Sunday, June 14, 2015

The Mystery of Adventure Island by Paul Moxham


Title: The Mystery of Adventure Island
Author: Paul Moxham
Publisher: Amazon
Rating: WARTY!

This is a story, set in the fifties, about four kids who sail to an island just off the coast of England for some camping fun and end up investigating a ghostly presence. It’s written very much for the age group depicted in the story, so adults might find it a rather simplistic and unfulfilling read. it's number two in a series, and to me it felt very unrealistic, but my biggest problem with this novel was that genderism was rife in it.

I know it’s set in the fifties, so we can’t expect it to be thoroughly modern in all regards, but I don't see that setting it half a century ago gives the author blanket permission to put women in the back seat again. Yes, it if was 1943 and he's writing about a military operation behind enemy lines, then the chances are it was all men; however, this is in the fifties and it’s about kids, so why are the girls are consistently treated like they can’t take responsibility or carry heavy loads, and they are given to emotional break-downs and act like scaredy-cats? I found that obnoxious.

I know that one of them was very young (eight years old), but still, do they have to be presented in such a negative, passive light?! I realize that this book might be largely aimed at boys, but this doesn’t excuse the approach if the take-away for boys is that girls are second-rate or second best, not up to it, and in need of constant protection and direction. Any young girls who read this are going to get the same message.

The story begins with the boys and girls fixing up a small sailing boat and taking it to an island about three hours sailing up the coast from where they live. The problem is that this is the fifties and they're a mixed-gender group going on a camping trip, unsupervised by any adult. This struck me as odd for the era; it’s especially odd in that, given this amazingly liberal attitude towards norms and propriety for that time, we see a strongly contrasting conservative approach in how the girls are treated.

The boys are making all the decisions, they're rowing the boat, they’re unloading the boat while the girls are sent off to scout for a camping site. The girls are the ones shown to be scared of the ghost while the boys are all macho. The girls want to leave while the boys want to find out the truth about the ghost. It's not just the girls, either: at one point mom acknowledges her subservient place to dad in a grammatically odd statement:

Their mother smiled. “If you’re happy, then I’m too..."

I just found this to be painful to read and the mystery to be very simplistic with little motivation or rational for the children's actions. It’s obvious it's not a ghost, which means the kids could be in real danger. This is not some fictional supernatural nonsense, but a real person who wants them off the island. He could be a smuggler or a psycho. Neither one of those is likely to be very friendly towards - or considerate of - the kids, yet not a one of them ever voices any concern for what could be a very real threat to their own safety. This doesn’t impress me with their smarts.

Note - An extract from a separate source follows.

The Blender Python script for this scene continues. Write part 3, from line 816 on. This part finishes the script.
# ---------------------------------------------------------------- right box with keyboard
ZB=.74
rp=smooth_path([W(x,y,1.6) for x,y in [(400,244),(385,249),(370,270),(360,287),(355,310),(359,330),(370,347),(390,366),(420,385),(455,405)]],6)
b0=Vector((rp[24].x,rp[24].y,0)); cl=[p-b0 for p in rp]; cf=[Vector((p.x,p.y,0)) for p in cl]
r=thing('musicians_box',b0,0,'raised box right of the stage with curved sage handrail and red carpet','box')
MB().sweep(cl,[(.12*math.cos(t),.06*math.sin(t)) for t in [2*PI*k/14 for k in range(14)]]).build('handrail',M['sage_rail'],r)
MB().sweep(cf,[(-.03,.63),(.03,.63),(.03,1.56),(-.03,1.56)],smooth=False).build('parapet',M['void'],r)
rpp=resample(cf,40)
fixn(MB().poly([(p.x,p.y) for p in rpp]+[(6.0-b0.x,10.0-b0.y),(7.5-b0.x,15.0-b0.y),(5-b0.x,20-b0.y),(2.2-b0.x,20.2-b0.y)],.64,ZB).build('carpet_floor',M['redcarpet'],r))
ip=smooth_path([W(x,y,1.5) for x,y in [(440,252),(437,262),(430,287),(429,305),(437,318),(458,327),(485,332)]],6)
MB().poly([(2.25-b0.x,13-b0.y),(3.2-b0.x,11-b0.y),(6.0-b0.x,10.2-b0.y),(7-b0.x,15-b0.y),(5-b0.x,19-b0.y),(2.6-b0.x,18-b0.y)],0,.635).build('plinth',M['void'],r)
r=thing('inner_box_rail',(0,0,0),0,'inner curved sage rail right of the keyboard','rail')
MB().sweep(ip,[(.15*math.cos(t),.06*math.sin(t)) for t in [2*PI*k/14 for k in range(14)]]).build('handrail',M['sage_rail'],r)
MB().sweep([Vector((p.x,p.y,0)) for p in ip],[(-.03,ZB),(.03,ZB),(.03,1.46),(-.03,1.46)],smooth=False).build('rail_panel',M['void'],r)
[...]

They pass up the chance they have to sail away, and they merely row around the island from their initial camp site to secrete their boat in a small cave, before venturing back ashore to try to find out who this guy is. Maybe he's just a lonely guy who built the now ruined church and tried unsuccessfully to start a community on the island, but these kids don’t know that, and it’s really none of their business why he's there - and he's not alone. The kids discover another two guys and later a young woman arrives. This supposedly deserted island is positively crowded by this point!

Here’s another oddball piece of writing:

Will, who was now carrying the binoculars, peered through them. “It’s a rowboat. I can see one person in it.”
“Why would a person come to this island alone?” Joe wondered

Seriously? This is a huge mystery?!

This is part of a series of stand-alone books about these kids, so you don't have to have read previous volumes to enjoy this - if it’s your cup of tea that is - and because of that, I am doubtlessly missing some history from earlier volumes. Maybe one or more of the kids are children of cops and so have some sort of motivation from that, but that possibility aside, rational and compelling motivations - unless you count merely being meddlesome and tiresome - were not in evidence in this volume.

I lost interest in it pretty quickly. The writing is pedestrian at best, with nothing really Earth-moving going on. Maybe undiscriminating children in the middle-grade age range will enjoy it, and if so, good luck to them in finding a series that they can read, but nothing here made me think that my own kids would be interested, and I can’t recommend it based on what I read.